I've seen discussions that indicate that the difference between SPDIF and AES3 is merely electrical.

I saw that SPDIF is unbalanced, a low voltage around 1.2v, and 75ohms, and AES is balanced, 5v, and 110ohms.

And because of this, all the usual tricks of interfacing unbalanced gear to balanced gear applies, such as transformers and/or fiddling with half a balanced pair and passive resistor pads. And in fact I seem to remember this working in the past when I played with it as a test. I seem to recall that I connected an SPDIF out from a computer to an AES input on a Sierra 64000 audio router and it worked flawlessly.

But.....is that all?

Is the data/signal really the same, or are there "certain caveats", as they say. Differences in modes/formats bits/bytes/ screams/shouts..?

I do realize that for the most part a 44100/16/2 or 48000/16/2 signal should work fine, and in fact that's about all that anyone in radio ever uses.

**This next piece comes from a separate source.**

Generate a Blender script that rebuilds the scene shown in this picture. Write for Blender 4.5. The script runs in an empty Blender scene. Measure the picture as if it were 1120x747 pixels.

But are there any subformats to those signal types that might cause trouble..?

Thanks.
 
There are some electrical differences and data differences, however they are not significant. If the equipment does not strictly require the parameters of the standard (especially AES/EBU) to be adhered to, usually they are compatible without any modifications.


Regards,
Goran Tomas
 
Exactly,

With a simple attenuator you can simply transform AES into spdif.
I believe there is one bit/byte which could offer some problems, but most cards handle it quite well.